Task:
Copy out the lines of the records below, and only those lines, from the one with "Write part 6" through the one with "b = MB(); c_ = Vector((2.08, .38, 1.02));", exactly as they appear.

— Start Stored rows —

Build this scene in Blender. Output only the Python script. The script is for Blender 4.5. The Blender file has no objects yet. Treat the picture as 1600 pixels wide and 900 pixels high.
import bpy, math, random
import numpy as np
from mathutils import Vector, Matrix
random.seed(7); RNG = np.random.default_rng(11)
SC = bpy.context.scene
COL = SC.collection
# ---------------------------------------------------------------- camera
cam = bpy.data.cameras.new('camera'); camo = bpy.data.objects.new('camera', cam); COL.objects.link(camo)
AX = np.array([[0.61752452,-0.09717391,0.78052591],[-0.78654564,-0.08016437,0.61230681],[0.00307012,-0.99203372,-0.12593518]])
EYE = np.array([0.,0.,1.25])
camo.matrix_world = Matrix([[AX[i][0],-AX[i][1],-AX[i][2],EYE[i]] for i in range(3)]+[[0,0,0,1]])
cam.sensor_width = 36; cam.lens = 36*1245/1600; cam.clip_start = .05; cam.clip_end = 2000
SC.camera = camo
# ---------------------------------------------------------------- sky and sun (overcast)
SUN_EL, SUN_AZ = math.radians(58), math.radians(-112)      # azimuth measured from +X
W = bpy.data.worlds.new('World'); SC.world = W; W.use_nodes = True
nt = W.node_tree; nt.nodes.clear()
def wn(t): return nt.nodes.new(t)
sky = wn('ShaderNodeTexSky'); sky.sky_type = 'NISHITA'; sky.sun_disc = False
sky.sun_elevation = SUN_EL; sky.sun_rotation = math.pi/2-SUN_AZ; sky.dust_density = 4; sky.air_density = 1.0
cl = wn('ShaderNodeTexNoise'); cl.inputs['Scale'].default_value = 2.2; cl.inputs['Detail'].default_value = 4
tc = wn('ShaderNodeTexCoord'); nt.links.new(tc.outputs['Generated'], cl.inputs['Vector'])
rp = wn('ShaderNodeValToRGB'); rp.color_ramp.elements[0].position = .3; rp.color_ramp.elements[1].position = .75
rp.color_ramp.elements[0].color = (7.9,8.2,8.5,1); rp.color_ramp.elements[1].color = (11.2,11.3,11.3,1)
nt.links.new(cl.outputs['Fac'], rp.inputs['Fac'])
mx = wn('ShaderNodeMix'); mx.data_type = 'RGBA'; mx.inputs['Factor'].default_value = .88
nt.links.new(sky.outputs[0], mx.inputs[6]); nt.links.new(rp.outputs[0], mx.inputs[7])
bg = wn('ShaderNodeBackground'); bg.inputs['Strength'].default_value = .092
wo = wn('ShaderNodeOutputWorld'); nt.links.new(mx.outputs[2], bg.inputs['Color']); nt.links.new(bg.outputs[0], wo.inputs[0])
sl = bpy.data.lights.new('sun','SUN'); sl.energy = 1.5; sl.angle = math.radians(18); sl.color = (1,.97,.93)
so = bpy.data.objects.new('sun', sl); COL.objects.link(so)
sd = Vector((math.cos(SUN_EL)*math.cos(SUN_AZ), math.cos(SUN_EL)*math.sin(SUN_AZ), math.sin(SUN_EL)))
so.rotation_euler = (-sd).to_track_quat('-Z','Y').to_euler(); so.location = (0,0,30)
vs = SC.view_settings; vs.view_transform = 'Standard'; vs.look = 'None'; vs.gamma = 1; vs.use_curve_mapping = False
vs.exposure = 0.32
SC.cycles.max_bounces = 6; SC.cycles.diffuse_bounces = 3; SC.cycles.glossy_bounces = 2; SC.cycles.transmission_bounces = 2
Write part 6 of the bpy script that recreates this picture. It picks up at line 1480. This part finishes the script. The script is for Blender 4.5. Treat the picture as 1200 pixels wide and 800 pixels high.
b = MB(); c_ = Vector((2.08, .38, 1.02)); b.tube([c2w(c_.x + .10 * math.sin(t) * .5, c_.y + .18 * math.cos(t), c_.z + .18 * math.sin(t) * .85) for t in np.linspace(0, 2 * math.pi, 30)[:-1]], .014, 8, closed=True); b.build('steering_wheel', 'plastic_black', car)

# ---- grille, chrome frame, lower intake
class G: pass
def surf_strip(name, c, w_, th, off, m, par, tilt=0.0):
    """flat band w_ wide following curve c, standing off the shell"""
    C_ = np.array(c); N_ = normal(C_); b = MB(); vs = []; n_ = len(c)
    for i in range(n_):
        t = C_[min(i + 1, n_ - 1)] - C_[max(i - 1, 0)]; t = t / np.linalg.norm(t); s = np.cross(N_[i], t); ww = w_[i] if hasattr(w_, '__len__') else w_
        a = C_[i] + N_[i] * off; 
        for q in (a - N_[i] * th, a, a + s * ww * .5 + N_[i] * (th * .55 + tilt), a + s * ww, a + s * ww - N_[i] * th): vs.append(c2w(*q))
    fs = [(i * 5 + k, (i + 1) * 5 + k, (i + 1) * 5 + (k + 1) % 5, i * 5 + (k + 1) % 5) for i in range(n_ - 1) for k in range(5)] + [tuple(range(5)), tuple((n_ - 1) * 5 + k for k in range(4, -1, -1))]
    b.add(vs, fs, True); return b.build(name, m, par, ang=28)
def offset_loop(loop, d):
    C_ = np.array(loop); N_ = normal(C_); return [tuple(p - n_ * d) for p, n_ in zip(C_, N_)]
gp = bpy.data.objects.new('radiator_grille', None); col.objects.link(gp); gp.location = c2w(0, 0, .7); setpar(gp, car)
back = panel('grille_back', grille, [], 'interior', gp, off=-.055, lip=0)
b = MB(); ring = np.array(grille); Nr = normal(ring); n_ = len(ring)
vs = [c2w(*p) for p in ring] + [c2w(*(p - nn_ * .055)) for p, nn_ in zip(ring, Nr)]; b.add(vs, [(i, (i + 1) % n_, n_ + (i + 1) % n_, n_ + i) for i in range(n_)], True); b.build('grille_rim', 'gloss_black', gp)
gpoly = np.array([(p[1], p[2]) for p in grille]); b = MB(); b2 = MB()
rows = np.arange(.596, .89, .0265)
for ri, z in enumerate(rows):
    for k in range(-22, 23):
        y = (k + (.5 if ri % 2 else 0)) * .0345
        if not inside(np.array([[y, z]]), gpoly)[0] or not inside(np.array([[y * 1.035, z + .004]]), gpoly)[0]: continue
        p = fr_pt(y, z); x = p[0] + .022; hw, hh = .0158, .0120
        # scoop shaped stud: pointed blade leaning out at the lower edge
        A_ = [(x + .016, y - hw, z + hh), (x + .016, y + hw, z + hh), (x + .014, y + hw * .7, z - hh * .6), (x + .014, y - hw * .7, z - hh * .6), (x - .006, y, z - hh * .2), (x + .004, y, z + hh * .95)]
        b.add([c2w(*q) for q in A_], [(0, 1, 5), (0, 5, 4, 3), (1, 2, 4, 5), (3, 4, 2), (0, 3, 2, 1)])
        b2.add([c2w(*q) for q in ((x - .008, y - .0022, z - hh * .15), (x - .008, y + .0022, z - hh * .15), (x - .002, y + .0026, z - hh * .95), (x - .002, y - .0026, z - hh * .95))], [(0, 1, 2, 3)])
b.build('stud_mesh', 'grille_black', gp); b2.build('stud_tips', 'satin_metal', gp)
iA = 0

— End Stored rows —

Written solution:
Write part 6 of the bpy script that recreates this picture. It picks up at line 1480. This part finishes the script. The script is for Blender 4.5. Treat the picture as 1200 pixels wide and 800 pixels high.
b = MB(); c_ = Vector((2.08, .38, 1.02)); b.tube([c2w(c_.x + .10 * math.sin(t) * .5, c_.y + .18 * math.cos(t), c_.z + .18 * math.sin(t) * .85) for t in np.linspace(0, 2 * math.pi, 30)[:-1]], .014, 8, closed=True); b.build('steering_wheel', 'plastic_black', car)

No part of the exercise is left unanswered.